> **GOAL**: Leave out the pictures and restate the rest of the data exactly.

> **SUPPLIED MATERIAL**:
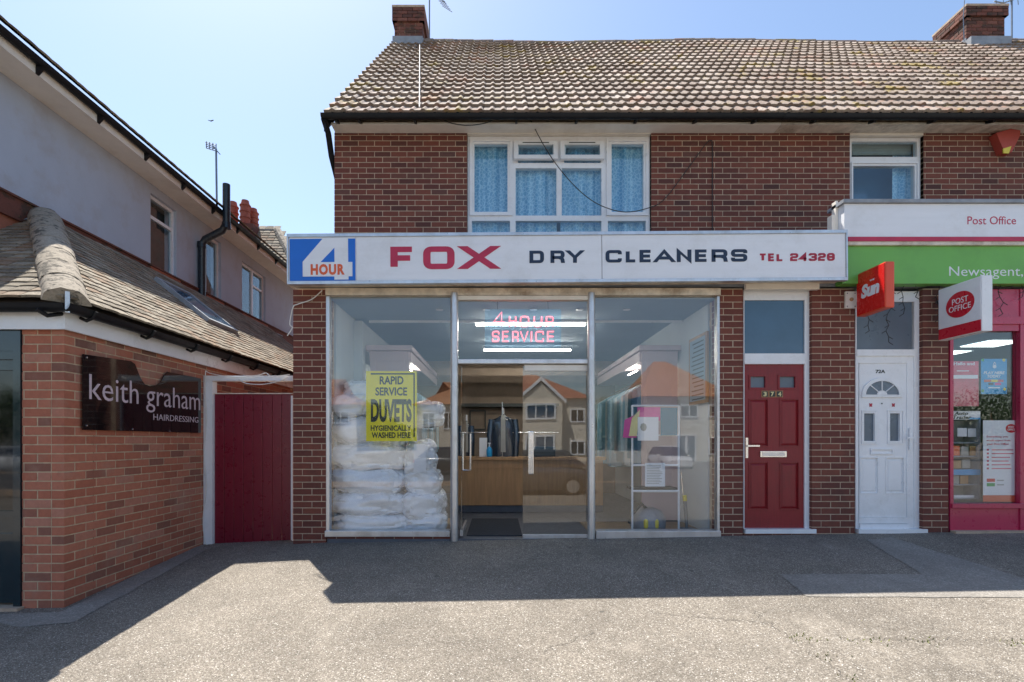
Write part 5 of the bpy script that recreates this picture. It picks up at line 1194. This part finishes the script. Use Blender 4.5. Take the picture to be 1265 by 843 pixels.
# ================================================================= gate
GYy = 6.08; gt = thing('side_gate', (X(312,GYy),GYy,gz(-3,6)), 'maroon boarded gate with white frame between the two buildings', 'gate')
gb = Z(673,GYy); gtop = Z(487,GYy)
box('post', 'white', X(252.5,GYy), X(263.5,GYy), GYy-.02, GYy+.08, gb-.05, Z(471,GYy), gt); box('post', 'white', X(359.3,GYy), X(361.6,GYy), GYy-.0, GYy+.06, gb, Z(489,GYy), gt)
box('top_rail', 'sign_white', X(252.5,GYy), X(362.5,GYy), GYy-.02, GYy+.08, Z(470.8,GYy), Z(464.5,GYy), gt)
bw = (X(359,GYy)-X(263.8,GYy))/8
for i in range(8):
    x0_ = X(263.8,GYy)+i*bw; box('board', 'maroon', x0_+.003, x0_+bw-.003, GYy+.02+random.uniform(0,.002), GYy+.045, gb, gtop, gt, bev=.003)
box('back_rail', 'maroon', X(264,GYy), X(359,GYy), GYy+.046, GYy+.08, gtop-.2, gtop-.08, gt); box('cap_strip', 'peel', X(262,GYy), X(361,GYy), GYy+.012, GYy+.06, gtop+.002, gtop+.014, gt)
box('threshold', 'wood', X(262,GYy), X(363,GYy), GYy+.0, GYy+.06, gb-.06, gb-.004, gt)
curve('gate_wire', cp([(254,458),(253.5,480),(255,520),(252,560),(255,600),(251,640),(253,668),(257,674)], 6.04), .006, 'wcable', 'white wire running down the left gate post')
curve('gate_wire', cp([(295,469),(305,474),(325,475),(345,471),(355,466)], 6.04), .006, 'wcable', 'white wire looping below the top rail of the gate')
curve('gate_wire', cp([(254,458),(262,462),(290,466),(318,464),(328,461),(336,465),(358,463)], 6.03), .005, 'wcable', 'white wire lying along the top rail of the gate')
curve('gate_wire', cp([(398,359),(385,370),(368,376),(362,380),(358,400),(361,405),(355,415)], 5.82), .006, 'wcable', 'loose white wire dangling from the left end of the sign')
# things beyond: roof of the next house with pots
bh = thing('house_behind', (-7,12.6,-.1), 'house with pale tiled hipped roof and red chimney pots beyond the grey wall', 'house')
by = 15.0; e0 = Z(345,by); rid = Z(284,by+1.6)
MB().prism([(-14,-.2),(X(372,by),-.2),(X(372,by),e0),(-14,e0)], 'y', by+.1, by+8).build('wall', 'render', bh)
s4 = MB(); pp = math.atan2(rid-e0, 1.7); nn = int(math.hypot(rid-e0, 1.7)/.16)
for r in range(nn+1):
    x = -10
    while x < X(374,by)-r*.16*math.cos(pp)*.9:
        m = Matrix.Translation((x, by+r*.16*math.cos(pp), e0+r*.16*math.sin(pp))) @ Matrix.Rotation(pp, 4, 'X') @ Matrix.Scale(1.5, 4); j = len(s4.v); s4.cur = random.random(); s4.v += [tuple(m @ Vector(p)) for p in ptm.v]
        for f in ptm.f: s4.face(tuple(j+q for q in f))
        x += .25
s4.build('roof_tiling', 'plain_tile', bh, kind='stuff', fix=False)
xh = X(374,by)
MB().quad((-10,by,e0-.03),(xh,by,e0-.03),(xh-1.5,by+1.7,rid-.03),(-10,by+1.7,rid-.03)).quad((xh,by,e0-.03),(xh,by+8,e0-.03),(xh-1.5,by+6,rid-.03),(xh-1.5,by+1.7,rid-.03)).quad((-10,by+1.7,rid-.03),(xh-1.5,by+1.7,rid-.03),(xh-1.5,by+6,rid-.03),(-10,by+6,rid-.03)).build('roof', 'plain_tile', bh)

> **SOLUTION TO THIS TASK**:
Write part 5 of the bpy script that recreates this picture. It picks up at line 1194. This part finishes the script. Use Blender 4.5. Take the picture to be 1265 by 843 pixels.
# ================================================================= gate
GYy = 6.08; gt = thing('side_gate', (X(312,GYy),GYy,gz(-3,6)), 'maroon boarded gate with white frame between the two buildings', 'gate')
gb = Z(673,GYy); gtop = Z(487,GYy)
box('post', 'white', X(252.5,GYy), X(263.5,GYy), GYy-.02, GYy+.08, gb-.05, Z(471,GYy), gt); box('post', 'white', X(359.3,GYy), X(361.6,GYy), GYy-.0, GYy+.06, gb, Z(489,GYy), gt)
box('top_rail', 'sign_white', X(252.5,GYy), X(362.5,GYy), GYy-.02, GYy+.08, Z(470.8,GYy), Z(464.5,GYy), gt)
bw = (X(359,GYy)-X(263.8,GYy))/8
for i in range(8):
    x0_ = X(263.8,GYy)+i*bw; box('board', 'maroon', x0_+.003, x0_+bw-.003, GYy+.02+random.uniform(0,.002), GYy+.045, gb, gtop, gt, bev=.003)
box('back_rail', 'maroon', X(264,GYy), X(359,GYy), GYy+.046, GYy+.08, gtop-.2, gtop-.08, gt); box('cap_strip', 'peel', X(262,GYy), X(361,GYy), GYy+.012, GYy+.06, gtop+.002, gtop+.014, gt)
box('threshold', 'wood', X(262,GYy), X(363,GYy), GYy+.0, GYy+.06, gb-.06, gb-.004, gt)
curve('gate_wire', cp([(254,458),(253.5,480),(255,520),(252,560),(255,600),(251,640),(253,668),(257,674)], 6.04), .006, 'wcable', 'white wire running down the left gate post')
curve('gate_wire', cp([(295,469),(305,474),(325,475),(345,471),(355,466)], 6.04), .006, 'wcable', 'white wire looping below the top rail of the gate')
curve('gate_wire', cp([(254,458),(262,462),(290,466),(318,464),(328,461),(336,465),(358,463)], 6.03), .005, 'wcable', 'white wire lying along the top rail of the gate')
curve('gate_wire', cp([(398,359),(385,370),(368,376),(362,380),(358,400),(361,405),(355,415)], 5.82), .006, 'wcable', 'loose white wire dangling from the left end of the sign')
# things beyond: roof of the next house with pots
bh = thing('house_behind', (-7,12.6,-.1), 'house with pale tiled hipped roof and red chimney pots beyond the grey wall', 'house')
by = 15.0; e0 = Z(345,by); rid = Z(284,by+1.6)
MB().prism([(-14,-.2),(X(372,by),-.2),(X(372,by),e0),(-14,e0)], 'y', by+.1, by+8).build('wall', 'render', bh)
s4 = MB(); pp = math.atan2(rid-e0, 1.7); nn = int(math.hypot(rid-e0, 1.7)/.16)
for r in range(nn+1):
    x = -10
    while x < X(374,by)-r*.16*math.cos(pp)*.9:
        m = Matrix.Translation((x, by+r*.16*math.cos(pp), e0+r*.16*math.sin(pp))) @ Matrix.Rotation(pp, 4, 'X') @ Matrix.Scale(1.5, 4); j = len(s4.v); s4.cur = random.random(); s4.v += [tuple(m @ Vector(p)) for p in ptm.v]
        for f in ptm.f: s4.face(tuple(j+q for q in f))
        x += .25
s4.build('roof_tiling', 'plain_tile', bh, kind='stuff', fix=False)
xh = X(374,by)
MB().quad((-10,by,e0-.03),(xh,by,e0-.03),(xh-1.5,by+1.7,rid-.03),(-10,by+1.7,rid-.03)).quad((xh,by,e0-.03),(xh,by+8,e0-.03),(xh-1.5,by+6,rid-.03),(xh-1.5,by+1.7,rid-.03)).quad((-10,by+1.7,rid-.03),(xh-1.5,by+1.7,rid-.03),(xh-1.5,by+6,rid-.03),(-10,by+6,rid-.03)).build('roof', 'plain_tile', bh)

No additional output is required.